Tradition requires down-downs be conducted after each hash run a down-down of one can/bottle/mug of a 12 ounce drink. A down-down is performed for any indiscretion of the harriers of the rules of hashing. See the section on Down-Downs for more information.
Down-Down Act
The Hasher will follow the directions of the Hash Master or whoever is conducting the Ceremony. Once the drink leaves the Hasher's lips it is to be turned upside down and the remainder contents poured over the Hasher's head. Other Hashmen may assist the drinker to keep cool by pouring water over the Hasher's head - do not waste hash money by using beer or soft drinks. NOTE: Junior Hashmen will not assault their seniors.
Hash Cash
The Harrier that keeps the Hash Funds in the sock.
Hash Mark
A hash mark is a splash of flour, paper strips, or other marks which will not litter the area, used in marking the trail.
Hash Name
A Hash Name is a name every Harrier is to be addressed while on the Hash. If a Harrier uses any other name to call another Hashman, the offending Hashman will be given a down-down. This is enforced strictly during the circle.
Hash Note
The note that is sung by one of the Hashmen to get everyone off key for the Hash Song. Usually, "Aaaaaaahhhhhhhhhhhhhhhhhhhhhhh".
Hash Shit
A Hash Shit is the judgement that is passed by the Hash after each and every run. The rules are as follows:
  1. If the run was shorter than 45 minutes, it is an automatic hash shit.
  2. If the run exceeded 1hr 30 minutes, another automatic hash shit.
  3. Hash shits are never awarded for celebration runs.
  4. Not withstanding the preceding, if the Hashmen present decide that the run is badly done, it can be declared a hash shit.

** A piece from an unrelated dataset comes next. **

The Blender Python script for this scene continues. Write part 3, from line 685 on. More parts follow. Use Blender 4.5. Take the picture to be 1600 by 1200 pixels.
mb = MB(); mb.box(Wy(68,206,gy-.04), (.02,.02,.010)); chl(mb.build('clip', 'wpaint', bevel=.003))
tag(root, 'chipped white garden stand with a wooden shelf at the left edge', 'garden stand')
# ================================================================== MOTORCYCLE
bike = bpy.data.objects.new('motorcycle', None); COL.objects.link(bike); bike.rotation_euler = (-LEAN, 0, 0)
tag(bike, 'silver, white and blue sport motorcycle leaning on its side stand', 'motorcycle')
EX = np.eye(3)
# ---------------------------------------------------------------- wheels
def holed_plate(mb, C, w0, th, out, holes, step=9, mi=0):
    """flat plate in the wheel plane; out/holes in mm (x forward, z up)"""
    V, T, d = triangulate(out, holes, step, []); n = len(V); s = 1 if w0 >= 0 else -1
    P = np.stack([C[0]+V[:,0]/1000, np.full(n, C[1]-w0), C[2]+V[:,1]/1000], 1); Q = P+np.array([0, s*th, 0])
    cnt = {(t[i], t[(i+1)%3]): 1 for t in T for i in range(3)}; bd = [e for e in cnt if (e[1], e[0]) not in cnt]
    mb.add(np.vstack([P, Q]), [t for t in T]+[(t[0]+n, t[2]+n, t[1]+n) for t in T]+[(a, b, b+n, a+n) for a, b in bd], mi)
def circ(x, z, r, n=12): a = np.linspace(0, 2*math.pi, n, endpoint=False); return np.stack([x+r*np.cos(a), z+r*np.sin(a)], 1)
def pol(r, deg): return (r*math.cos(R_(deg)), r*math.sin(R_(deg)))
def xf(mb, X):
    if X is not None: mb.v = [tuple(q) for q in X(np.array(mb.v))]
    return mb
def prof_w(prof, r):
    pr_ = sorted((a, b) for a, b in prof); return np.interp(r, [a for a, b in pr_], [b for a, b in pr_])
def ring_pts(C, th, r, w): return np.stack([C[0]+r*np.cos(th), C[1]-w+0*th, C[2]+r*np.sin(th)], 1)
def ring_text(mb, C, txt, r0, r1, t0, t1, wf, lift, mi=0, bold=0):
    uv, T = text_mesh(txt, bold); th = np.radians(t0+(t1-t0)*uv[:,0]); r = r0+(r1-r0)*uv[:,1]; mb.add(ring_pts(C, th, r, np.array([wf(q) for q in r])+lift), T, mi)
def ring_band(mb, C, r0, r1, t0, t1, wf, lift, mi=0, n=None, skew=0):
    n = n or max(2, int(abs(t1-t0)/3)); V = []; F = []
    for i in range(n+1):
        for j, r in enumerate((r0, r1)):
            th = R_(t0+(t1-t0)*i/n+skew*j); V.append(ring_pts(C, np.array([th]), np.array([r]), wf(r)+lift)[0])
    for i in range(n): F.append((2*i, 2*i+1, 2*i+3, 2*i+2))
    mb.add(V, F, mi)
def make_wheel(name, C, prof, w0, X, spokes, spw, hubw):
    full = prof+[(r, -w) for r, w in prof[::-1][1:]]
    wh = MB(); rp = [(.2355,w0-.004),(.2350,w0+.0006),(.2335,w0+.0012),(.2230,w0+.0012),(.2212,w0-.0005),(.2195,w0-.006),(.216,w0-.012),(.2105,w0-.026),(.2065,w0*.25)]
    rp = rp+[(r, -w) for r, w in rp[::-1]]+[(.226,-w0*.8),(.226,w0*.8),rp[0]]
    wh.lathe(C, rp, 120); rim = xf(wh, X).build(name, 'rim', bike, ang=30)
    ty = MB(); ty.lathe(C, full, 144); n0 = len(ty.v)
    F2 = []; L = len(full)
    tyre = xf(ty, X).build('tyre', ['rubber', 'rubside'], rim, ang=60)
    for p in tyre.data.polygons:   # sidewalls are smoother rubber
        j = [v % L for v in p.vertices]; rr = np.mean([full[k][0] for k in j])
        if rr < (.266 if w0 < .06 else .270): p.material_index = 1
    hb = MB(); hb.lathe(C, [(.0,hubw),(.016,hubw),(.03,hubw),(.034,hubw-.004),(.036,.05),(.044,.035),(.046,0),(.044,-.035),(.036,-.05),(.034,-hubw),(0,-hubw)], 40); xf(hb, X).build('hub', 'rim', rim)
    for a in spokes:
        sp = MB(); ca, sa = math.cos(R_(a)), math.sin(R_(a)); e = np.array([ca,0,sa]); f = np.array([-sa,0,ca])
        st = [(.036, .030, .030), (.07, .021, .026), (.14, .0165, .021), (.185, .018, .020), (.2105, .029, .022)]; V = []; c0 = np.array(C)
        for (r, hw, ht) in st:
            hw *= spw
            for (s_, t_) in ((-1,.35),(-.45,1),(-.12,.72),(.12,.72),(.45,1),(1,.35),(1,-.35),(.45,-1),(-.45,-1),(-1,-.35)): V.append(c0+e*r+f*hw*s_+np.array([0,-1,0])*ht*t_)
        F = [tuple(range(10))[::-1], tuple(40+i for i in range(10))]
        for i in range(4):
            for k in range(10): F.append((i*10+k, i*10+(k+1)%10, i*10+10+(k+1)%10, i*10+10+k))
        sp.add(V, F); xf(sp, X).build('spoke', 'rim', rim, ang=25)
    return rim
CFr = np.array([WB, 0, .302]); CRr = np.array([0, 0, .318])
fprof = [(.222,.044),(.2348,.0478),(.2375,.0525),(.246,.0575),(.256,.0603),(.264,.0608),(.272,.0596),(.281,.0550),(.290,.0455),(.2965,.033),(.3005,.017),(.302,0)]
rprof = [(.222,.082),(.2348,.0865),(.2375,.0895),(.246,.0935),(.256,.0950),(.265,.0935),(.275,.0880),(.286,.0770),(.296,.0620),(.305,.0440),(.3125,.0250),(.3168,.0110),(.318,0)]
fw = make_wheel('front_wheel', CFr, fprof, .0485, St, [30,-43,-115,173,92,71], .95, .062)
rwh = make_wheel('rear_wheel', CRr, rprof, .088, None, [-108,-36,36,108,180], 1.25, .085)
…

Once a run is declared a Hash Shit, the Hares will be adorned with toilet seats that shall be worn by them around their necks for all forthcoming runs until another hash run is declared a Hash Shit. At that point, they shall hand over the toilet seats to the newly crowned Hash Shit holders.
Hash Song
To be sung by the Hashmen loud and clear, or Down-Downs will be performed, during the Down-Down Ceremony. The song is as follows:
Ahhhh... (hold for about 10 seconds)
Here's to hash name he's so blue
He's a Bastard through and through
He's a Piss-pot so they say
He tried to go to heaven,
But he went the other way.

Drinking down, down, down ... (on and on)

After the song is sung, the Down-Down Harrier(s) must prove that the drink is finished by pouring the contents over the Harrier's head. If the Harrier is taking too long to finish the drink, the following is sung:
Why are we waiting,
Why are we waiting.
Until the Down-Down Harrier has cooperated or has been drenched by senior Hashmen.
Hash Whip
The Hash Whip is the custodian of good behaviour and discipline among the Hashmen. He is always on the look-out for any ill-behaviour (or even good behaviour) and will call upon the Harrier to come to the middle of the circle to get his just rewards (a Down Down almost always). The whip has only two rules for Hashmen to remember:
  1. The Whip Is Always Right.
  2. When In Doubt Refer to Rule Number 1.
The Ice is the throne upon which a Harrier is made to sit during the down-down or circle".
On-On's are conducted after the hash run at a local restaurant/bar or whatever. The purpose is comradeship and a general BS session of the Hashmen. All Hashmen are welcome to ON-ON's.
Other Hash Terminology
Words indicating direction or encouragement are chalked along the rail to remind harriers that the hares are of sadistic minds and believe they will not get caught (otherwise they wouldn't waste time chalking graffiti on public thoroughfares.) Common terms: "on-on", "on-up", "on-in", "on-home", "scenic viewpoint", "Ha!Ha!" and "Beer Near."
Pack Arrow
A pack arrow is used by the members of the pack to indicate the direction the pack went. A pack arrow is not always true trail.
True Trail Arrows
True trail arrows are drawn (usually with white chalk) indicating the proper direction of the trail. They are drawn by the hares only!
Whistle Check
Whistle check is conducted to ensure all Hashmen have their whistles. All Hashmen are required to have whistles except first-time runners and hares.